America through the Windshield--Getting to Know the First Americans travel blog

Our campground on Cape Cod was literally across from the Atlantic Ocean. After twisting and turning through “twisty and curvy” narrow trails, we arrived at our site. How sweet to “arrive home!”. This was a great place to be. It was easy to get everywhere on Cape Cod. Lots of rentals; lots of vacation properties; lots of senior citizens (schools are in session!). We are just beginning to realize that we are now members of the SENIOR CITIZENS who enjoy the vacation sites when all the crowds are at work and school. Do we really look as old as the other senior citizens?

Our adventures are many in each area, Cape Cod was no exception. I will share the highlights for us; the trip to Provincetown at the northern most tip was an exceptional day. We love driving the less direct routes when they exist; however, in order to get to Provincetown we had to get on the only highway there as the Cape narrowed. Such beautiful country. Provincetown was amazing; the atmosphere was very much like New Orleans. The main streets were full of pedestrians, pets and traffic. Lots of local shops and restaurants. Of course, we had lobster rolls—so yummy!! We walked around to get a feel for the place and spent time at the harbor, a very busy place with artistic shanties right on the piers and of course ferries (arriving and departing) plus sightseeing tour boats.

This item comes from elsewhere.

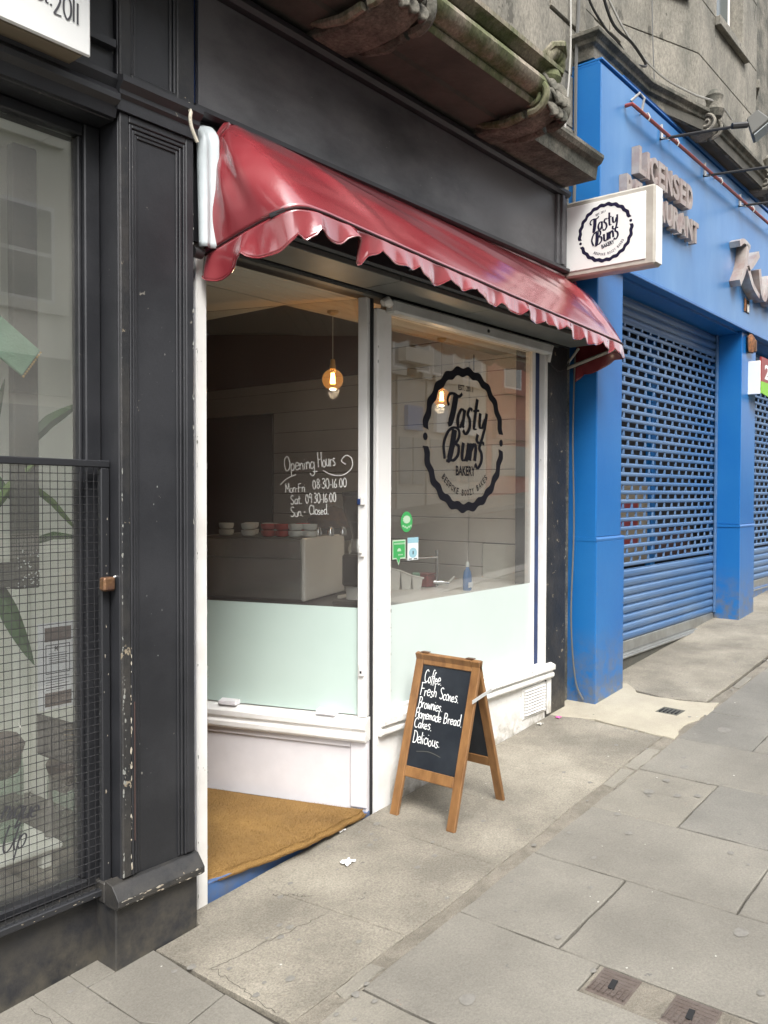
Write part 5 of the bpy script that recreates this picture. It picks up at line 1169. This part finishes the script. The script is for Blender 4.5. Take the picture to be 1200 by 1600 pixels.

After leaving Provincetown we began our search for a beach bike trail. We were delighted when we found the Salt Pond Visitors Center (part of the Cape Cod National Seashore Park). The bike trail was paved and went from the center parking lot to the Coast Guard Center on the beach. What a fun ride; we were up and down the scrub tree covered sand dunes. It was a beautiful ride and we were somewhat protected from the sun. The final leg was crossing a salt marsh over a long pedestrian bridge. And, then there we were crossing the drive adjacent to a grass covered dune and the beach of the Atlantic Ocean. The Atlantic Ocean is so majestic with crashing waves and at this site, a nice sandy beach reached by a couple of board walks directly to the white sands and noisy waves. Thank goodness for bikes with “electric assist”!

I haven’t mentioned it; but, when the surroundings allow we have used our “fold up” bikes. They are just wonderful. They break into tri folds so they are compact and both fit into our little Suzuki. Biking is good for both of us (especially for my knees) and a good way to enjoy the local environment. We bike in those areas that are not busy or we locate “Rails to Trails” or “Green Belts”. We are even getting into a wee bit of mountain biking. It’s not too hard; however, having bikes with electric power definitely enhances our ability to maneuver those steep areas with a lot less effort.

The first museum we visited was the Kennedy Museum at Hyannis Port; it was a very different museum because it did not focus on JFKs Presidency. Instead, the focus was on his life at Hyannis. The photos and videos focused on family photos of times there; lots of brothers, sisters, parents, friends, Jackie, John-John, Caroline, political figures, etc. We learned that he had coauthored the legislation for the development and funding for Cape Cod becoming a National Park. Then, as President he had signed the legislation that officially designated the area as a national park. 2011 is the 50th anniversary of the Cape Cod National Seashore Park.

We spent one day in Mashpee, a more southerly area of the Cape. It was the area of the Cape that was set aside for the Mashpee Indians who inhabited the Cape. They were in the area when the Europeans first arrived. The area was designated as their land (so early in American history, that it was not considered a reservation); as a matter of fact, they have only recently received national recognition as an Indian Tribe. We were so fortunate when we went to the very tiny Mashpee Indian Museum. A young Mashpee Indian mother (and daughter and granddaughter of former Mashpee chiefs) gave us a personal tour of the small home. It was the home of the last Mashpee Indian woman who was fluent in the tribe’s language. The tribe is now attempting to seek designated ownership for the few remaining acres that have not been developed by the locals, even though the majority of the Mashpee area is now owned by individuals who are not members of the Mashpee Tribe.

We made several other discoveries in the area; the scenic highway that we used getting there has a section known as the Sea Captain’s Mile. The little towns and Victorian homes were magnificent. The gardens were beautiful and some of the homes’ views must have been majestic, especially when the area was not so densely populated. The next discovery was a local chain restaurant (sorry, I cannot remember the name) where I ordered my first-ever fried clam strips. WOW—they were scrump-dilli-licious!! I am a fried oyster lover—so the tiny strips were just perfect with lots of crust. Our final discovery on this day was ICE CREAM! We were searching for a local site (we had no leads, just knew that we wanted to find a local vendor). We hit the jackpot when we found a cute pink ice cream shop, The Polar Bear Ice Cream Shop. Not only were we able to get small batch locally made ice cream; we were provided with a freshly baked waffle cone. Baked especially for us, each customer. MY GOODNESS! How will we ever find ice cream that is equivalent to this.